§ DATASET EXCERPT
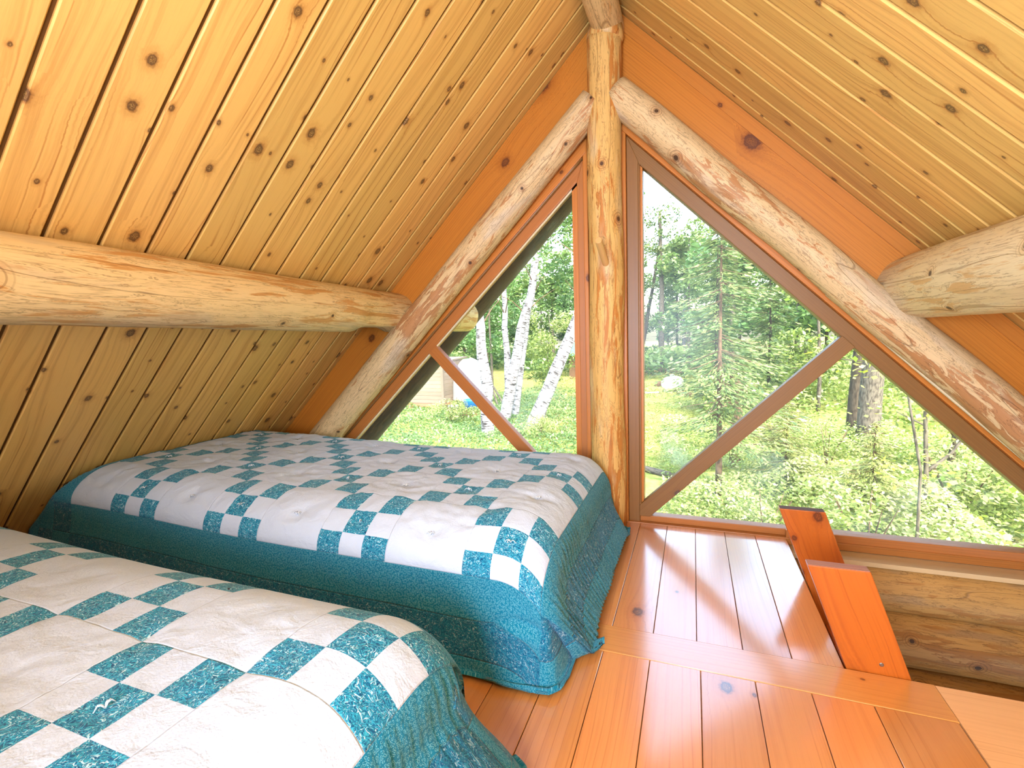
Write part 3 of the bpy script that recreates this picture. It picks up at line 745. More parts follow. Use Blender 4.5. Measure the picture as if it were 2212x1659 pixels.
def leaf_mesh(name, P, size, tone, aspect=.55, up=.5, dirs=None):
    P = np.asarray(P, dtype=np.float64); N = len(P)
    size = np.broadcast_to(size, (N,)).reshape(-1, 1)
    if dirs is None:
        dirs = RNG.normal(size=(N, 3)); dirs[:, 2] *= .55
    dirs = dirs / np.linalg.norm(dirs, axis=1, keepdims=True)
    nn = RNG.normal(size=(N, 3)); nn[:, 2] = np.abs(nn[:, 2]) + up * 2
    sd = np.cross(dirs, nn); sd /= np.linalg.norm(sd, axis=1, keepdims=True) + 1e-9
    a = P - dirs * size * .5; b = P + sd * size * aspect * .5 - dirs * size * .08; c = P + dirs * size * .5; d = P - sd * size * aspect * .5 - dirs * size * .08
    V = np.stack([a, b, c, d], axis=1).reshape(-1, 3)
    me = bpy.data.meshes.new(name)
    me.vertices.add(4 * N); me.vertices.foreach_set('co', V.ravel().astype(np.float32))
    me.loops.add(4 * N); me.loops.foreach_set('vertex_index', np.arange(4 * N, dtype=np.int32))
    me.polygons.add(N); me.polygons.foreach_set('loop_start', np.arange(0, 4 * N, 4, dtype=np.int32)); me.polygons.foreach_set('loop_total', np.full(N, 4, dtype=np.int32))
    me.update(calc_edges=True)
    at = me.attributes.new('tone', 'FLOAT', 'FACE'); at.data.foreach_set('value', np.clip(np.broadcast_to(tone, (N,)), 0, 1).astype(np.float32))
    return me
def mesh_obj(name, me, mat, parent=None):
    if not me.materials: me.materials.append(mat)
    o = link(bpy.data.objects.new(name, me))
    if parent: o.parent = parent
    return o
def blob_points(n, blobs):
    out = []; w = np.array([b[3] ** 2 for b in blobs]); w = w / w.sum()
    for b, k in zip(blobs, w):
        m = max(4, int(n * k)); d = RNG.normal(size=(m, 3)); d /= np.linalg.norm(d, axis=1, keepdims=True)
        out.append(np.array(b[:3]) + d * (b[3] * RNG.uniform(.45, 1.05, (m, 1)) ** .7) * np.array([1, 1, .75]))
    return np.concatenate(out)
def bark(name, c0, c1, sc_=1., white=False):
    t = NT(name); u0, u, v = t.uv()
    n = t.noise(t.xyz(t.math('MULTIPLY', u, 7. * sc_), t.math('MULTIPLY', v, 26. * sc_)), 1., 4., .6)
    if white:
        n = t.noise(t.xyz(t.math('MULTIPLY', u, 24.), t.math('MULTIPLY', v, 4.)), 1., 3., .6)
        n2 = t.noise(t.xyz(t.math('MULTIPLY', u, 3.), t.math('MULTIPLY', v, 3.)), 1., 3.)
        f = t.math('MULTIPLY', t.ss(n, .50, .60), t.ss(n2, .36, .52))
        f = t.math('MAXIMUM', f, t.math('MULTIPLY', t.ss(n2, .60, .68), .85))
    else: f = t.ss(n, .38, .66)
    t.bsdf(t.mix(f, c0, c1), .85, t.bump(n, .7, .02), .2); return t.m
M['bk_birch'] = bark('bark_birch', srgb(130, 129, 134), srgb(36, 33, 34), 1., True)
M['bk_grey'] = bark('bark_grey', srgb(92, 86, 76), srgb(50, 46, 40))
M['bk_dark'] = bark('bark_dark', srgb(72, 64, 54), srgb(42, 37, 32))
M['bk_brown'] = bark('bark_brown', srgb(104, 84, 66), srgb(62, 48, 38))

def trunk_mesh(path, radii, mat, parent, name='trunk', nseg=14, wob=.12, seed=0.):
    mb = MB(); sweep(mb, path, radii, nseg, wob, seed); return mb.build(name, mat, parent, smooth=True)
def curve_path(a, b, n, amp, seed):
    a, b = V3(a), V3(b); L = (b - a).length
    return [tuple(a.lerp(b, i / (n - 1)) + Vector((nz(i * .37, 0, seed, 1.), nz(0, i * .37, seed + 5, 1.), 0)) * amp * math.sin(min(1, i / (n - 1) * 1.6) * math.pi / 2)) for i in range(n)]
def copy_tree(root):
    r = root.copy(); link(r)
    for ch in root.children:
        c = ch.copy(); link(c); c.parent = r
        for g in ch.children:
            k = g.copy(); link(k); k.parent = c
    return r

# ground
def gz(x, y): return GZ + .10 * nz(x, y, 1., .22) + .05 * nz(x, y, 4., .8) + .012 * max(0, y - 30)
def make_ground():
    nx, ny = 110, 100; X = np.linspace(-75, 45, nx); Y = np.concatenate([np.linspace(3.2, 30, 60), np.linspace(31, 130, 40)])
    mb = MB(); vs = [(x, y, gz(x, y)) for y in Y for x in X]; fs = []; us = []
    for j in range(ny - 1):
        for i in range(nx - 1):
            q = [j * nx + i, j * nx + i + 1, (j + 1) * nx + i + 1, (j + 1) * nx + i]; fs.append(q); us.append([(vs[k][0], vs[k][1]) for k in q])
    mb.add(vs, fs, us)
    t = NT('meadow'); u0, u, v = t.uv()
    n1 = t.noise(u0, .35, 4., .6); n2 = t.noise(u0, 3.5, 4., .7)
    c = t.mix(t.ss(n2, .35, .65), srgb(98, 116, 52), srgb(150, 150, 84)); c = t.mix(t.math('MULTIPLY', t.ss(n1, .54, .68), .75), c, srgb(128, 104, 84))
    t.bsdf(c, .95, t.bump(n2, .8, .06), .1)
    o = mb.build('ground', t.m, None, smooth=True); tag(o, kind='structure')
make_ground()
def wedge(n, y0, y1, lo, hi, pw=1.):
    y = y0 + (y1 - y0) * RNG.random(n) ** pw; x = (lo + (hi - lo) * RNG.random(n)) * y; return x, y
def scatter(name, label_kind, n, y0, y1, lo, hi, h, size, mat, pw=1., clump=.9, aspect=.5, thr=-.1):
    x, y = wedge(n, y0, y1, lo, hi, pw)
    c = np.array([nz(a, b, 2.7, clump) for a, b in zip(x, y)])
    keep = c > thr; x, y, c = x[keep], y[keep], c[keep]
    hh = h * (.25 + 1.2 * np.clip(c + .3, 0, 1)) * (1 - RNG.random(len(x)) ** 1.6)
    z = np.array([gz(a, b) for a, b in zip(x, y)]) + hh
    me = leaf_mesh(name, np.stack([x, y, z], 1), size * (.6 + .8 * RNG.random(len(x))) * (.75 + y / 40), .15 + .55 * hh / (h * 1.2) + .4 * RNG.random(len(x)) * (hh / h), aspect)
    o = mesh_obj(name, me, mat); tag(o, label_kind, 'plants', None, 'stuff'); return o
scatter('undergrowth', 'dense leafy undergrowth of pale green shrubs on the forest floor to the right', 95000, 4.3, 16, -.06, .62, .75, .072, M['lf_bush'], .8, .8)
scatter('grass', 'sunny yellow green meadow grass around the white tank and stumps', 60000, 11, 46, -.33, .22, .22, .13, M['grass'], 1.1, .5, .16, -.35)
scatter('ground_cover', 'low leafy ground cover between the shed and the birches', 62000, 6, 26, -.8, -.16, .45, .085, M['lf_tree'], .9, .6, .5, -.45)
scatter('brush', 'pale brush and saplings filling the woods behind the big grey pines', 34000, 18, 40, .02, .62, 1.3, .14, M['lf_bush'], 1., .35, .5, -.2)
scatter('thicket', 'distant yellow green thicket along the far edge of the clearing', 22000, 34, 60, -.7, .1, 2.2, .26, M['lf_tree'], 1., .2, .5, -.1)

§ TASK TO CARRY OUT
Give again, word for word, every line from the one holding "me = leaf_mesh(name, np.stack([x, y, z], 1), size" to the end of the data.

§ OUTPUT FOR THIS EXERCISE
    me = leaf_mesh(name, np.stack([x, y, z], 1), size * (.6 + .8 * RNG.random(len(x))) * (.75 + y / 40), .15 + .55 * hh / (h * 1.2) + .4 * RNG.random(len(x)) * (hh / h), aspect)
    o = mesh_obj(name, me, mat); tag(o, label_kind, 'plants', None, 'stuff'); return o
scatter('undergrowth', 'dense leafy undergrowth of pale green shrubs on the forest floor to the right', 95000, 4.3, 16, -.06, .62, .75, .072, M['lf_bush'], .8, .8)
scatter('grass', 'sunny yellow green meadow grass around the white tank and stumps', 60000, 11, 46, -.33, .22, .22, .13, M['grass'], 1.1, .5, .16, -.35)
scatter('ground_cover', 'low leafy ground cover between the shed and the birches', 62000, 6, 26, -.8, -.16, .45, .085, M['lf_tree'], .9, .6, .5, -.45)
scatter('brush', 'pale brush and saplings filling the woods behind the big grey pines', 34000, 18, 40, .02, .62, 1.3, .14, M['lf_bush'], 1., .35, .5, -.2)
scatter('thicket', 'distant yellow green thicket along the far edge of the clearing', 22000, 34, 60, -.7, .1, 2.2, .26, M['lf_tree'], 1., .2, .5, -.1)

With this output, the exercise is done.